The hidden danger of self-promotion

It seems everyone and their mother suddenly realised they should put more of themselves out there. I applaud this. As the structures that were meant to support us seem to slowly erode, you gotta learn what I call economic survival skills. Pitching. Selling. Delivering. And doing it all over again.

But this presents a challenge, especially once you start finding ways to stand out through your writing, presenting, event organising, or whatever your go-to-market strategy is. You start needing to navigate a fine line between showing your character, and becoming a caricature of yourself.

And the trouble is, sometimes the caricature is the entry point into people knowing the real character behind it. This is why some folks default to having a persona online, and then everyone expects that's just how they are. But this isn’t always true. I’ve met tons of industry heroes who look like one thing on LinkedIn (angry, distant, arrogant), and on a 1:1 environment they’re nothing like it (lovely, emotionally available, energy boosters).

So, if you’re self-employed and therefore need to stand out without feeling you’re selling out, I feel your pain. And though I can't promise to know how to resolve this every single time, this set of heuristics has worked for me:

  1. What I talk about is born out of what the market values

  2. How I talk about it is born out of what I value

Which is why, as much as I've tried before, I find it extremely cringe to do "LinkedIn hooks". Say I want to write about strategic arguments. I could just say “hey I have this weird theory about strategic arguments, let’s go”. Or I could say “most strategic arguments are ineffective, do this instead”.

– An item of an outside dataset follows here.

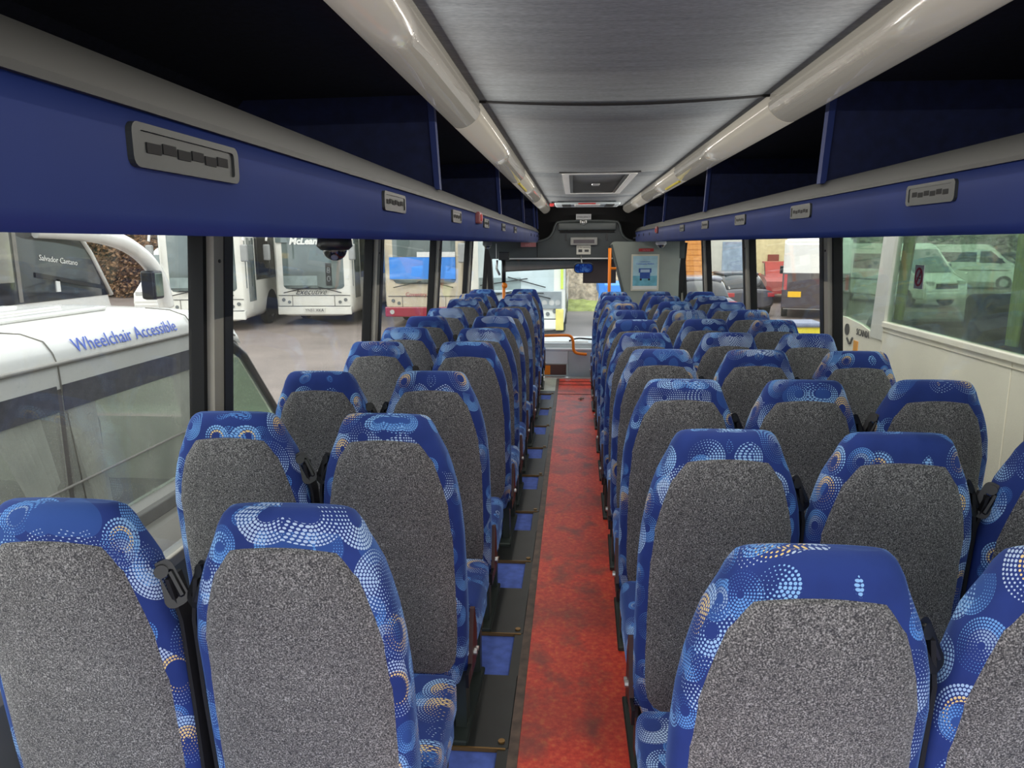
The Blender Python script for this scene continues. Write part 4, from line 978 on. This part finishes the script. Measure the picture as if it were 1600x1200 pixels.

One of them sounds like I sound. The other one sounds like what the AI algorithms want me to sound. And if there’s one lesson I learned in life, is that my body physically reacts against any form of gatekeeping. Our blind obsession with hooks is gatekeeping our own personalities.

I’m not saying don’t study hooks and headline structures and how to get people’s attention. What I am saying is don’t obsess with them at the expense of actually having something interesting to say, and an interesting way to say it. Best practices can’t replace a distinct and memorable personality.

So whether you’re starting out at self-promotion or are finding success with it, remember: the market is buying you. Not a caricatured version of you. Sure, there are little tricks to make your version of you stand out. Someone I follow on LinkedIn has been introduced as the “banana guy”, because he talks a lot about about banana distribution curves in buyer behaviour.

But this isn’t a hook, it’s an intentional focus on what might eventually become a distinctive asset. Something you think about when you want to buy marketing effectiveness advisory. And someone who probably brings a solid degree of rigour, sure, but also levity. I feel like it’s fun to work with this guy.

Because a hook is you conforming to what the market responds to without thinking about what’s true to you. But a distinctive asset is different, it’s a memorable thing that helps express who you really are. And it’s not in itself a replacement for tone either, but your brand is, as always, a combination of different factors. Message. Tone. Personality. Distinctive assets. A whole suite.

I've always loved this saying: “if you ain't busy living, you're busy dying”. The self-employment version could be something like this: “if you ain't busy crafting your own voice, you're busy commodifying it.” So when I argue more people should write, this is what I mean. It doesn’t matter if you have a unique voice, or not yet. What matters is writing is the process through which you find what feels like you. And then you do a little bit more of that.